* [Data to use]:
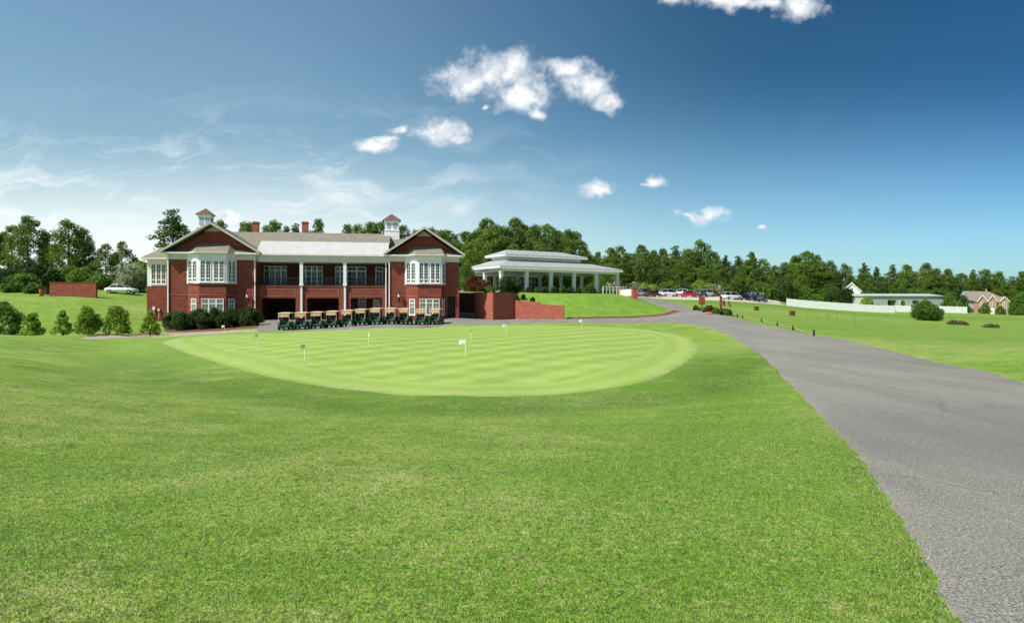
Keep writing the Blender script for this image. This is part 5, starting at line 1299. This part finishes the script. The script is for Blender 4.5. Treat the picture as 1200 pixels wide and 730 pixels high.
# behind the clubhouse
for px, top, Y, kd, wd, lb in [
    (204,243.5,128,'pine',1.25,'tall pine rising alone beside the first cupola'),(214,262,133,'pine',1.2,'lower pine partly behind the clubhouse hip roof'),(256,256,135,'tall',.9,'treetop just showing beside the first cupola'),
    (285,258,140,'tall',.8,'slim treetop just before the first chimney'),(293.5,259,134,'tall',.8,'treetop touching the first chimney'),(312,262,137,'oak',.6,'rounded treetop just past the first chimney'),(320,256,135,'tall',.9,'highest treetop between the two chimneys'),
    (336,263,138,'oak',.6,'low treetop midway between the two chimneys'),(345,260.5,134,'pine',1.1,'pine top just before the second chimney'),(373,254.5,134,'oak',.75,'rounded treetop just past the second chimney'),
    (407,261,140,'oak',.8,'low treetop at the start of the mass beside the second cupola'),(420,261,136,'oak',.9,'treetop in the mass before the second cupola'),(434,258.5,138,'oak',.9,'broad treetop close before the second cupola'),(447,257.5,141,'oak',.9,'treetop directly behind the second cupola'),
    (472,262,140,'oak',.9,'treetop just past the second cupola'),(488,268,138,'oak',.9,'low treetop behind the second gable'),(504,265,139,'tall',1,'treetop behind the peak of the second gable'),(518,268,137,'oak',.9,'treetop just past the peak of the second gable')]:
    plant(px, top, Y, kd, wd, lb, 'trees rising behind the clubhouse')
# the long tree line
SK = [(525,268),(545,270),(558,268),(571,254),(580,262),(590,263),(605,253),(614,262),(628,262),(640,261),(652,268),(664,267),(672,270),(684,288),(700,294),(715,289),(727,287),(740,296),(752,286),(765,292),(778,290),(792,287),(806,290),(821,280),(835,294),(850,298),(865,299),(880,294),(893,302),(907,310),(920,306),(933,298),(945,293),(958,297),(972,304),(990,308),(1013,307),(1028,312),(1045,309),(1062,309),(1085,307),(1098,313),(1112,314),(1126,319),(1140,315),(1156,314),(1170,317),(1185,323),(1199,317),(1218,318),(1240,316),(1265,320)]
zones = [(545, 'behind the pavilion'), (742, 'behind the first parked cars'), (845, 'behind the farther cars'), (925, 'behind the start of the white fence'), (1013, 'behind the metal shed'), (1120, 'behind the brick house')]
def zone(px):
    z = zones[0][1]
    for a, n in zones:
        if px >= a: z = n
    return z
lst = []
for i, (px, top) in enumerate(SK):
    Y = 150 if px < 690 else (208 if px < 925 else 262)
    kd = random.choice(['tall', 'pine', 'oak', 'tall', 'pine']) if px > 690 else random.choice(['tall', 'oak', 'tall'])
    if px in (945, 933, 821): kd = 'oak' if px == 945 else 'tall'
    lst.append((px, top, Y+random.uniform(-4, 6), kd, random.uniform(.95, 1.3), 'skyline'))
for row, (dy, dY, stp) in enumerate(((9, -9, 12), (24, -17, 13.5))):
    px = 548+row*5
    while px < 1275:
        base = np.interp(px, [q[0] for q in SK], [q[1] for q in SK]); Y = (150 if px < 690 else (208 if px < 925 else 262))+dY
        top = min(base+dy+random.uniform(-5, 7), 346)
        if not (row == 1 and px < 740 and top > 320):
            lst.append((px+random.uniform(-3, 3), top, Y+random.uniform(-3, 3), random.choice(['tall', 'oak', 'oak', 'poplar', 'pine'] if row else ['tall', 'oak', 'pine', 'tall']), random.uniform(1.0, 1.4), ('second row', 'front row')[row]))
        px += stp*random.uniform(.8, 1.2)*(1 if px > 690 else 1.2)
cnt = {}
desc = {'pine': 'dark feathery pine', 'tall': 'tall slender broadleaf tree', 'oak': 'broad rounded broadleaf tree', 'poplar': 'narrow dense green tree', 'young': 'young tree'}
for px, top, Y, kd, wd, rw in sorted(lst):
    zn = zone(px); k = (zn, rw); cnt[k] = cnt.get(k, 0)+1
    plant(px, top, Y, kd, wd, '%s, %s from the clubhouse in %s %s' % ({'pine': 'dark pine', 'tall': 'slender tree', 'oak': 'rounded tree', 'poplar': 'narrow tree'}[kd], ORD[cnt[k]-1], rw, zn), 'trees of the long tree line')
# lower growth at the foot of the tree line
k = 0; px = 690
cz = {}
while px < 1270:
    Y = (188 if px < 925 else 236)+random.uniform(-3, 3); top = random.uniform(329, 341) if px < 925 else random.uniform(338, 348)
    x = (px-CX)/F*Y; zg = h1(x, Y); zn = zone(px); cz[zn] = cz.get(zn, 0)+1
    if not (1133 < px < 1192):
        shrub(x, Y, random.uniform(5.5, 8), max(3, EYE+(HZ-top)*Y/F-zg), random.choice([M['shrub'], M['shrub'], M['shrub_bright'], M['shrub_dark'], M['myrtle']] if px < 900 else [M['shrub'], M['shrub_dark'], M['shrub']]),
              'edge bush, %s from the clubhouse in the row %s' % (ORD[cz[zn]-1], zn), 'bushes at the foot of the tree line', name='bush', z=zg, leaf=.22, dens=1.3, seed=300+k)
    k += 1; px += random.uniform(9, 14)
# single trees and bushes on the far side of the range
for i, (px, py, Y, w_, top, mt_, shp, lb) in enumerate([
    (1084,379,112,4.2,353.5,'shrub','round','big round green bush on the range in front of the shorter fence'),(1094,377,116,3.0,359,'shrub','round','lower lobe of bush beside the big round bush'),
    (991,356,212,6.0,338.5,'shrub_dark','round','dark bush over the long fence in front of the white house'),(1015,356,194,3.6,349,'shrub_bright','round','pale bush over the long fence beside the shed end'),(1058,356,200,2,351,'shrub','cone','small plant against the shed front'),
    (1113,362,206,5.4,343,'shrub','cone','pyramid-shaped green tree between shed and brick house'),(1124,366,200,3,352,'shrub','cone','smaller conical tree beside the pyramid-shaped tree')]):
    x = (px-CX)/F*Y; zg = h1(x, Y); shrub(x, Y, w_, EYE+(HZ-top)*Y/F-zg, M[mt_], lb, None, name='bush' if shp == 'round' else 'conifer', z=zg, shape=shp, leaf=.12 if Y < 150 else .18, dens=1.8, seed=400+i)
for px, top, Y, wd, lb in [(1133,352,205,1.0,'small young tree just before the brick house'),(1154,352.5,200,1.15,'young tree in front of the first gable of the brick house'),(1172.5,356,198,1.1,'young tree in front of the last gable of the brick house'),(1187.5,354,196,1.15,'young tree just past the brick house'),(1200,354,204,1.2,'young tree at the picture edge past the brick house')]:
    x = (px-CX)/F*Y; zg = h1(x, Y); shrub(x, Y, 3.0*wd, EYE+(HZ-top-2.5)*Y/F-zg, M['shrub'], lb, 'young trees around the brick house', name='young_tree', z=zg, shape='cone', leaf=.15, dens=1.8, seed=int(px))
for i, (px, py, w_, h_) in enumerate([(1118,380.3,2.4,.45),(1127,381.0,2.2,.4),(1162,384.2,2.2,.35)]):
    g = ground(px, py); shrub(g[0], g[1], w_, h_, M['scrub'], ['low brownish scrub in the dip beyond the big round bush', 'low brownish scrub just past the first patch', 'low dark scrub patch farthest along the dip'][i], None, name='scrub', leaf=.08, seed=430+i)
print('trees', time.time()-T0)

# ------------------------------------------------------------------ sky, sun, camera
SUN_AZ = math.atan2(-.8, -.6); EL = R(49)
world_ = bpy.data.worlds.new('World'); scene.world = world_; world_.use_nodes = True
t = NT(world_)
sky = t.n('ShaderNodeTexSky', sky_type='NISHITA', sun_disc=False, sun_elevation=EL, sun_rotation=SUN_AZ, altitude=0, air_density=1.0, dust_density=.6, ozone_density=2.2)
tc = t.n('ShaderNodeTexCoord').outputs['Generated']
sp = t.n('ShaderNodeSeparateXYZ'); t.l(tc, sp.inputs[0])
ym_ = t.math('MAXIMUM', sp.outputs[1], .08)
gx = t.math('DIVIDE', sp.outputs[0], ym_); gz = t.math('DIVIDE', sp.outputs[2], ym_)
cb = t.n('ShaderNodeCombineXYZ'); t.l(gx, cb.inputs[0]); t.l(gz, cb.inputs[1])
dn1 = t.n('ShaderNodeTexNoise'); dn1.inputs['Scale'].default_value = 16; dn1.inputs['Detail'].default_value = 6; t.l(cb.outputs[0], dn1.inputs['Vector'])
off = t.n('ShaderNodeVectorMath', operation='SUBTRACT'); t.l(dn1.outputs['Color'], off.inputs[0]); off.inputs[1].default_value = (.5, .5, .5)
sc = t.n('ShaderNodeVectorMath', operation='SCALE'); t.l(off.outputs[0], sc.inputs[0]); sc.inputs['Scale'].default_value = .05
q = t.n('ShaderNodeVectorMath', operation='ADD'); t.l(cb.outputs[0], q.inputs[0]); t.l(sc.outputs[0], q.inputs[1])
clouds = [(548,94,44,19),(590,86,48,27),(612,112,42,20),(628,131,15,9),(668,84,24,14),(692,98,34,22),(712,116,20,12),(566,127,7,4),(518,152,32,14),(540,160,14,6),(440,171,25,9),(466,151,11,6),(452,164,16,6),
          (697,221,20,8),(765,213,14,9),(754,216,9,3),(825,247,24,9),(812,249,26,5),(845,2,55,12),(905,6,18,10),(938,10,34,14),(800,-2,30,8),(262,262,20,9),(893,266,5,3)]
dmin = None
for (px, py, rx, ry) in clouds:
    s_ = t.n('ShaderNodeVectorMath', operation='SUBTRACT'); t.l(q.outputs[0], s_.inputs[0]); s_.inputs[1].default_value = ((px-CX)/F, (HZ-py)/F, 0)
    m_ = t.n('ShaderNodeVectorMath', operation='MULTIPLY'); t.l(s_.outputs[0], m_.inputs[0]); m_.inputs[1].default_value = (F/rx/1.15, F/ry/1.15, 0)
    l_ = t.n('ShaderNodeVectorMath', operation='LENGTH'); t.l(m_.outputs[0], l_.inputs[0])
    dmin = l_.outputs['Value'] if dmin is None else t.math('MINIMUM', dmin, l_.outputs['Value'])
fb = t.noise(26, 8, .62, cb.outputs[0], .2); fb2 = t.noise(70, 4, .6, cb.outputs[0])
den = t.math('SUBTRACT', 1.0, dmin); den = t.math('ADD', den, t.math('MULTIPLY', t.math('SUBTRACT', fb, .5), 2.0)); den = t.math('ADD', den, t.math('MULTIPLY', t.math('SUBTRACT', fb2, .5), .5))
near = t.ramp(dmin, 1.45, 1.05)
alpha = t.math('MULTIPLY', t.ramp(den, -.15, .95), near)
q2 = t.n('ShaderNodeVectorMath', operation='ADD'); t.l(q.outputs[0], q2.inputs[0]); q2.inputs[1].default_value = (-.006, .014, 0)
shade = t.ramp(t.math('SUBTRACT', t.noise(22, 4, .5, q.outputs[0]), t.noise(22, 4, .5, q2.outputs[0])), -.1, .05)
# cirrus near the horizon
mp = t.n('ShaderNodeMapping'); t.l(q.outputs[0], mp.inputs[0]); mp.inputs['Scale'].default_value = (2.2, 9, 1); mp.inputs['Rotation'].default_value = (0, 0, R(6))
ci = t.ramp(t.noise(2.4, 8, .62, mp.outputs[0], .8), .44, .78)
az_mask = t.ramp(gx, .25, -.4); el_mask = t.ramp(gz, .34, .12)
low = t.math('MULTIPLY', az_mask, el_mask)
ci = t.math('MULTIPLY', ci, low)
pale = t.math('MULTIPLY', t.ramp(gz, .25, .02), t.ramp(gx, .3, -.55, .0, .95))
skyc = t.mix(1.0, sky.outputs[0], (.98, 1.09, 1.07), 'MULTIPLY')
SKYNODE = skyc
tint = t.mix(t.ramp(gx, -.5, .9), (1.12, 1.1, .98), (.55, .78, .98))
tint2 = t.mix(t.ramp(gz, .05, .45), (.86, .86, .84), (.85, .88, .9))
skyc = t.mix(1.0, skyc, tint, 'MULTIPLY'); skyc = t.mix(1.0, skyc, tint2, 'MULTIPLY')
wr_ = t.math('MULTIPLY', t.ramp(gx, -.4, .42), t.ramp(gz, .06, .36))
skyc = t.mix(wr_, skyc, t.mix(1.0, skyc, (.25, .42, .47), 'MULTIPLY'))
skyc = t.mix(pale, skyc, (8.0, 8.3, 8.45))
skyc = t.mix(t.math('MULTIPLY', ci, .95), skyc, (7.6, 7.8, 8.0))
skyc = t.mix(t.math('MULTIPLY', alpha, .97), skyc, t.mix(shade, (5.6, 6.0, 6.5), (7.8, 7.9, 8.0)))
bg = t.n('ShaderNodeBackground'); t.l(skyc, bg.inputs[0]); bg.inputs[1].default_value = .1
wo = t.n('ShaderNodeOutputWorld'); t.l(bg.outputs[0], wo.inputs[0])

sl = bpy.data.lights.new('sun', 'SUN'); sl.energy = 4.2; sl.angle = R(.53); sl.color = (1, .955, .87)
so = bpy.data.objects.new('sun', sl); col.objects.link(so)
sv = Vector((math.sin(SUN_AZ)*math.cos(EL), math.cos(SUN_AZ)*math.cos(EL), math.sin(EL)))
so.rotation_euler = sv.to_track_quat('Z', 'Y').to_euler(); so.location = (-40, -20, 60)

cd = bpy.data.cameras.new('camera'); cam = bpy.data.objects.new('camera', cd); col.objects.link(cam)
cd.sensor_width = 36; cd.lens = 24; cam.location = (0, 0, EYE); cam.rotation_euler = (R(90), 0, 0)
cd.shift_y = -(365-HZ)/1200; cd.clip_end = 4000; cd.clip_start = .1
scene.camera = cam
vs_ = scene.view_settings; vs_.view_transform = 'Standard'; vs_.look = 'None'; vs_.exposure = 0.45; vs_.gamma = 1
scene.cycles.max_bounces = 6; scene.cycles.diffuse_bounces = 3; scene.cycles.glossy_bounces = 3; scene.cycles.transmission_bounces = 4; scene.cycles.transparent_max_bounces = 6
scene.cycles.use_denoising = True
print('done', time.time()-T0)
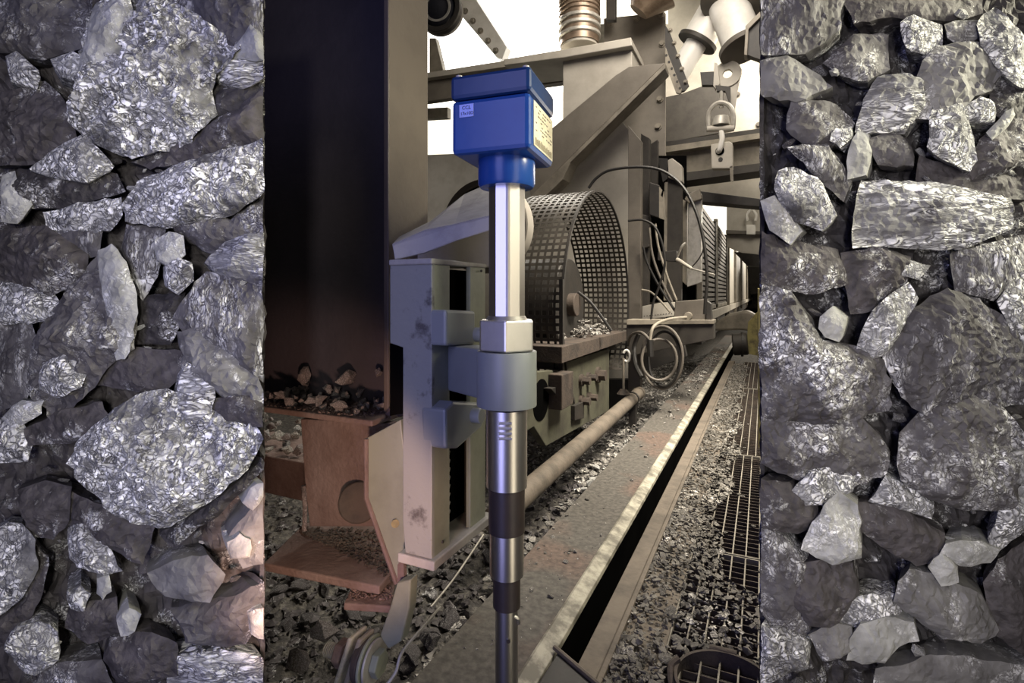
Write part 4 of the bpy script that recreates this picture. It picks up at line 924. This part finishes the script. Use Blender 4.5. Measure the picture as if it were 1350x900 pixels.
left = [
 ([(125,12),(160,-4),(212,2),(252,20),(285,42),(322,60),(276,118),(281,148),(250,188),(178,206),(126,187),(97,160),(105,112),(116,58)], 'silver', 'largest upper boulder of left bank, glittering with a pale left edge', .03),
 ([(118,40),(128,8),(172,0),(176,34),(160,70),(138,110),(118,140),(102,160),(98,150),(106,112)], 'pale', 'pale smooth grey strip of rock along the left edge of large upper boulder', .042),
 ([(43,222),(76,198),(105,183),(126,198),(146,219),(115,238),(60,228)], 'silver', 'white glittering triangular stone below and left of large upper boulder', .035),
 ([(176,212),(262,176),(347,120),(347,186),(300,196),(205,222)], 'dark', 'smooth dark brown slab running from beneath large upper boulder to right edge', .022),
 ([(165,270),(190,240),(232,222),(300,200),(346,186),(346,252),(300,280),(222,298),(172,290)], 'silver', 'long glittering slab at right edge below the smooth brown slab', .032),
 ([(5,238),(30,224),(150,230),(160,252),(100,270),(45,272),(10,262)], 'black', 'black flat slab under the white glittering triangle', .02),
 ([(62,280),(95,274),(155,262),(158,284),(142,302),(92,304),(66,300)], 'silver', 'silver chip beneath the black flat slab', .026),
 ([(4,236),(20,230),(24,250),(38,268),(22,290),(6,288)], 'pale', 'thin pale shard at left edge beside the black slab', .03),
 ([(0,128),(60,112),(94,150),(98,186),(60,212),(0,216)], 'dark', 'dull brown boulder at left edge left of the large upper boulder', .022),
 ([(12,78),(24,72),(50,100),(46,114),(18,104)], 'silver', 'small elongated silver chip near the upper left corner', .03),
 ([(72,80),(96,72),(112,84),(108,102),(84,98)], 'silver', 'small round silver chip touching left side of the large upper boulder', .03),
 ([(-5,-5),(118,-5),(104,62),(60,76),(0,66)], 'fleck', 'dark flecked boulder in the top left corner', .018),
 ([(196,-5),(346,-5),(346,56),(300,66),(262,22)], 'streak', 'dark wavy boulder along top edge right of the large upper boulder', .018),
 ([(304,74),(318,58),(330,37),(340,46),(347,60),(347,76)], 'pale', 'bright pale shard at right edge near the top', .036),
 ([(286,96),(310,80),(346,74),(346,102),(320,112),(296,106)], 'band', 'banded silver splinter just below the bright pale shard', .028),
 ([(278,122),(300,108),(346,112),(346,124),(290,156),(272,168),(280,140)], 'black', 'black wedge right of the large upper boulder', .016),
 ([(0,306),(62,302),(112,336),(114,366),(62,388),(0,368)], 'dark', 'smooth dark boulder at left edge in the upper middle', .024),
 ([(0,374),(66,388),(78,404),(70,420),(0,424)], 'silver', 'narrow silver layer under the smooth dark boulder', .026),
 ([(44,470),(62,420),(96,380),(128,336),(150,332),(172,372),(176,458),(150,474),(112,520),(72,550),(40,506)], 'fleck', 'tall boulder with flecks left of centre of the left bank', .03),
 ([(130,334),(148,326),(166,350),(176,390),(175,440),(166,468),(154,470),(148,440),(142,400),(134,370)], 'pale', 'pale crest strip on the tall flecked boulder', .044),
 ([(60,480),(86,470),(112,486),(104,508),(74,520),(56,510)], 'silver', 'bright silver patch stone at foot of the tall flecked boulder', .044),
 ([(176,396),(242,388),(236,420),(222,450),(182,450)], 'black', 'black hollow stone in the centre of the left bank', .012),
 ([(112,476),(180,462),(236,464),(242,488),(212,514),(132,506)], 'dark', 'dark slab above the huge silver boulder', .022),
 ([(232,420),(275,362),(346,380),(346,500),(300,470),(250,440)], 'streak', 'dark boulder with fine streaks at right edge in the middle', .024),
 ([(236,440),(272,434),(310,470),(346,512),(346,536),(292,518),(250,492)], 'grey', 'flat grey facet stone under the streaked boulder at right edge', .034),
 ([(208,318),(222,310),(238,314),(240,334),(222,346),(210,340)], 'pale', 'small pale lump above the white gem-like stone', .034),
 ([(222,352),(236,344),(250,350),(251,368),(236,384),(224,374)], 'silver', 'small white gem-like stone right of centre', .04),
 ([(276,346),(300,322),(346,308),(346,374),(312,364),(284,354)], 'band', 'banded silver boulder at right edge above the streaked one', .026),
 ([(170,300),(215,306),(205,360),(190,392),(178,372),(166,330)], 'streak', 'narrow streaked stone right of the pale crest strip', .02),
 ([(94,610),(108,584),(128,564),(168,534),(196,520),(222,516),(252,528),(300,548),(326,558),(341,580),(322,618),(290,646),(250,672),(215,695),(184,686),(150,670),(122,642)], 'silver', 'huge silver glittering boulder in lower half of the left bank', .045),
 ([(232,552),(240,500),(248,482),(264,496),(280,512),(276,544),(256,556)], 'band', 'pale banded shard at upper right of the huge silver boulder', .05),
 ([(276,530),(318,522),(343,534),(343,560),(300,556)], 'dark', 'small dark stone at the right shoulder of huge silver boulder', .04),
 ([(34,566),(84,544),(130,532),(140,558),(92,580),(40,586)], 'dark', 'dark stone at the left shoulder of huge silver boulder', .03),
 ([(0,556),(28,560),(40,580),(34,604),(0,606)], 'silver', 'silver stone at left edge level with huge silver boulder', .026),
 ([(6,550),(30,532),(54,530),(50,545),(20,562)], 'pale', 'slender pale chip above the silver stone at left edge', .036),
 ([(-4,702),(12,692),(28,694),(45,714),(44,750),(30,780),(8,802),(-4,808)], 'silver', 'bright silver boulder at lower left edge', .036),
 ([(28,648),(60,638),(92,644),(88,684),(70,706),(40,702)], 'dark', 'round dark brown boulder above the bright lower left one', .03),
 ([(94,700),(112,692),(134,716),(158,750),(136,755),(106,744),(96,734)], 'silver', 'angular bright stone below the huge silver boulder', .03),
 ([(84,644),(140,668),(200,692),(188,738),(150,720),(96,690)], 'dark', 'dark slab along the lower left side of huge silver boulder', .024),
 ([(214,702),(262,672),(318,632),(342,606),(346,622),(280,680),(232,718)], 'black', 'black band along the lower right side of huge silver boulder', .026),
 ([(45,720),(60,740),(54,780),(22,840),(-2,850),(-2,815),(30,790)], 'dark', 'curved dark rib beside the bright lower left boulder', .022),
 ([(8,852),(28,828),(52,822),(74,834),(72,868),(48,884),(28,876)], 'silver', 'rounded silver stone near the bottom left corner', .034),
 ([(198,756),(232,742),(272,734),(292,758),(274,790),(222,782)], 'grey', 'flat grey stone in the lower right of the left bank', .028),
 ([(304,716),(316,708),(326,714),(326,730),(308,732)], 'pale', 'small pale cube-like chip near lower right edge', .036),
 ([(130,766),(142,762),(144,778),(136,786),(130,780)], 'pale', 'tiny cream chip left of lower middle', .036),
 ([(92,782),(106,776),(116,784),(110,800),(96,798)], 'silver', 'small glittering round chip below the angular bright stone', .036),
 ([(158,818),(170,806),(182,812),(176,828),(162,834)], 'pale', 'white notched chip near bottom centre of the left bank', .036),
 ([(324,660),(332,646),(346,640),(346,654),(334,668)], 'pale', 'pale sliver at right edge beside huge boulder', .036),
 ([(306,706),(330,676),(346,660),(346,738),(322,744)], 'grey', 'grey wedge at lower right edge', .022),
 ([(330,812),(346,806),(346,838),(334,832)], 'pale', 'pale chip at the lower right edge of left bank', .034),
 ([(150,842),(200,836),(228,850),(230,888),(160,896),(140,870)], 'dark', 'brown stone at bottom edge of the left bank', .026),
 ([(226,866),(290,860),(346,868),(346,905),(226,905)], 'band', 'finely banded stone in the bottom right corner of left bank', .024),
 ([(232,800),(300,790),(346,770),(346,800),(320,846),(250,842)], 'fleck', 'flecked boulder above the banded bottom right stone', .02),
 ([(60,880),(130,872),(150,905),(50,905)], 'fleck', 'flecked stone at the bottom edge left of centre', .02),
 ([(0,428),(40,430),(50,470),(36,520),(0,540)], 'streak', 'dark streaked boulder at left edge in the middle', .018),
 ([(100,800),(150,790),(158,830),(120,842),(90,826)], 'dark', 'dark stone between the small chips low in the left bank', .018),
 ([(240,250),(300,290),(346,262),(346,306),(280,330),(236,306)], 'fleck', 'flecked stone under the long glittering slab', .014),
 ([(60,310),(92,300),(132,306),(128,332),(112,336),(80,316)], 'streak', 'small streaked stone under the silver chip at left', .02)]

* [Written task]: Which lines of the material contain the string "picture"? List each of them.

* [Response to the exercise]:
Keep writing the Blender script for this image. This is part 5, starting at line 1299. This part finishes the script. The script is for Blender 4.5. Treat the picture as 1200 pixels wide and 730 pixels high.
for px, top, Y, wd, lb in [(1133,352,205,1.0,'small young tree just before the brick house'),(1154,352.5,200,1.15,'young tree in front of the first gable of the brick house'),(1172.5,356,198,1.1,'young tree in front of the last gable of the brick house'),(1187.5,354,196,1.15,'young tree just past the brick house'),(1200,354,204,1.2,'young tree at the picture edge past the brick house')]:
Write part 4 of the bpy script that recreates this picture. It picks up at line 924. This part finishes the script. Use Blender 4.5. Measure the picture as if it were 1350x900 pixels.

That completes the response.